RELATED: U.S. Open 2026 Power Rankings: The entire field ranked at Shinnecock Hills
Shinnecock was not at its cruellest on Thursday. The greens had been slowed, an acknowledgement by the USGA of what this course is capable of, what it did in 2018 when the setup became a scandal. The morning wave still played nearly four strokes over par. And sure, McIlroy navigated it in the favourable company of Ludvig Aberg and Tommy Fleetwood, European Ryder Cup teammates and men so constitutionally decent that simply standing near them lowers the cortisol. Until back-to-back bogeys at the finish, McIlroy made the whole exercise look like something other than what it was.

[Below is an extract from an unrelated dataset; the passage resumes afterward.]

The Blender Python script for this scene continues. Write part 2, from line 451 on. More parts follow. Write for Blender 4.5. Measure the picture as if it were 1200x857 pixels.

The U.S. Open will eventually remind everyone what it is. The wind will change direction, the greens will firm, the pins will move to places that seem less like golf holes than philosophical challenges, and every man in the field will spend at least one stretch of at least one afternoon wondering what, exactly, they are doing with their lives. McIlroy has been through enough to know that stretch is coming.
Maybe Thursday was a sign of what’s coming. Maybe it was just a good day of golf. Yet if you’re wondering why he’s turned into what the sport desperately hoped he’d become, 18 holes at Shinnecock was a reminder that McIlroy now has the answers, no matter the question.